Saturday, October 22, 2016

National Signing Day Recap: Offense

Now with National Signing Day completed, it is time to take a look at how WVU finished and no better place to start than on the offense side of the ball:

QB Cody Saunders is the only quarterback that WVU took in this class and he is an undervalued prospect that fits into the WVU scheme. Saunders will give the Mountaineers some depth at the position with Crest and Sills featured at other positions. Saunders was an early enrollee which will help him get acquainted with the WVU playbook. Saunders finished his high school career with 4,750 yards passing and 37 touchdowns but also rushed for 2,230 yards for 24 touchdowns as a 3 year starter.

RB’s Kennedy McKoy, Martell Pettaway, and Justin Crawford are the backfield options that WVU took in this class and it’s a very impressive group once you look at how each will factor in the offense. McKoy will bring the pass catching abilities that the departure of Smallwood leaves in the offense while Crawford figures to be the primary backup behind Rushel Shell. McKoy was named Davidson County (NC) player of the year after a senior season of over 1800 yards rushing with 24 touchdowns and 683 yards receiving with 7 touchdowns. Crawford was the JUCO player of the year this past season after a season of over 1500 yards rushing with 14 touchdowns for Northwest Mississippi Community College. Pettaway is a hard runner that I feel was underrated in his recruiting process and will provide the Mountaineers with a physical runner not afraid of contact. Pettaway showcased his ability in the Semper Fi All American Game when he broke a 72 yard run displaying his vision and breakaway speed. Pettaway was rated as the top prospect in the state of Michigan before he transferred to Detroit King for his senior season. This is an undervalued group that could provide the Mountaineers with an even better running game than they featured last season.

WR’s Marcus Simms and Steven Smothers were the only receivers that WVU took and again these two are a special talent. When you break down the tape of these two, I see a combo of Tavon Austin and Stedman Bailey. Simms was a catching machine last season and there is no reason to think that it won’t continue next season at WVU, where he enrolled early. Simms was First Team All State in Maryland after a 20 touchdown season. Smothers has been the prospect that WVU fans can’t wait to see in the blue and gold next season. His senior season Smothers recorded 19 touchdowns in a variety of different ways. Smothers could be a factor in the slot which would provide the Mountaineers with a dynamic trio at the position. I also look for Smothers to be a force in the punt return game, where he excelled last season averaging 27.8 yards a return with 1 touchdown. While WVU is loaded at the position, I expect both of these prospects to find their way on the field in some fashion next season.

TE Trevon Wesco of Lackawanna (JC) will give the Mountaineers a threat at the position that they haven’t had in a long time. Wesco has the ability to stretch the field and give Skyler Howard another option in the check down game. WVU will also feature Michigan transfer Michael Ferns on offense in a role that will be left with the departure of Cody Clay.

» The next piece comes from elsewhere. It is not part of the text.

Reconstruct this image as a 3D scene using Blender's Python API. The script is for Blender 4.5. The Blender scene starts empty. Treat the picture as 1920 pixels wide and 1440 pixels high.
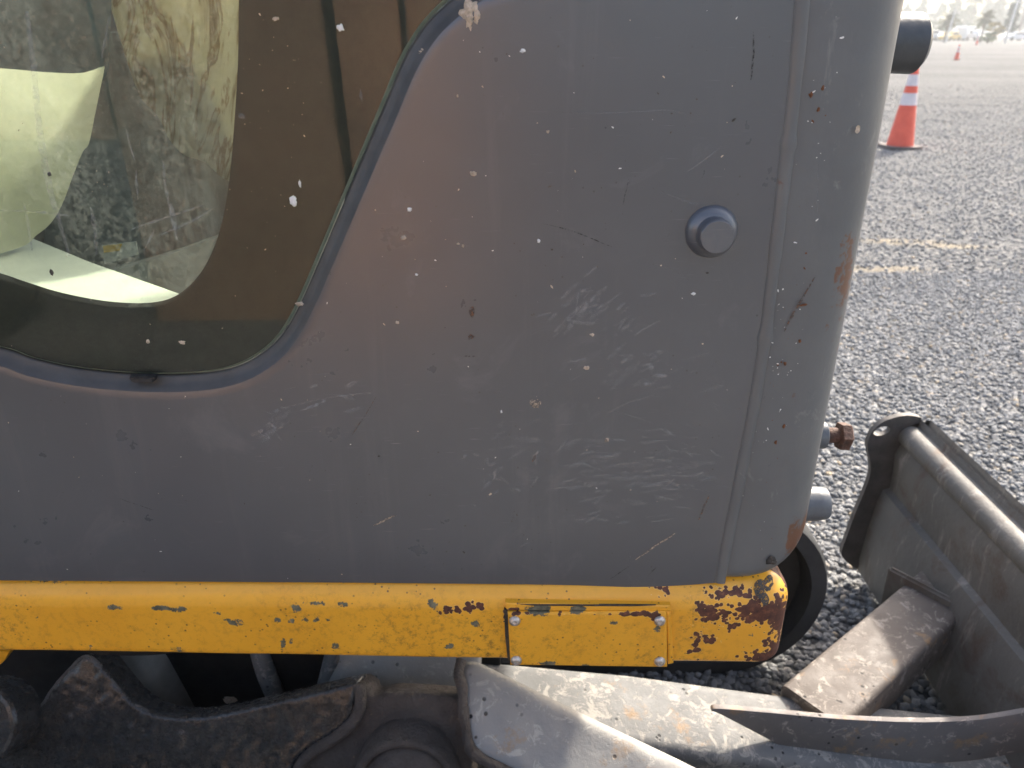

The offensive line will feature some underrated prospects that WVU will hope to groom after a season of learning behind the starters. JUCO Craig Smith is a name that I could see making an impact early especially if the current line has any injuries like last season. OL Chase Behrndt, Josh Sills, and Jacob Buccigrossi are definitely good gets for WVU especially considering WVU went into SEC country and landed Behrndt. Sills is another good get in the state of Ohio while Buccigrossi is looking at a redshirt this season considering he is recovering from a season ending injury as a senior. All three will be projects for WVU but all have the talent to be good guards in the WVU scheme.

The wildcard on offense here is ATH Jacquez Adams, who was an early enroller from Milford Academy (NY). Adams has the ability to play quarterback, running back, or wide receiver so the Mountaineers will have flexibility with him. During his career at Franklin High (MD), Adams accounted for over 4,800 yards passing for 51 touchdowns with 1,935 yards rushing and 27 touchdowns. Adams also could join his brother, Jordan, in the defensive backfield for WVU but I look for the Mountaineers to use him mainly on offense.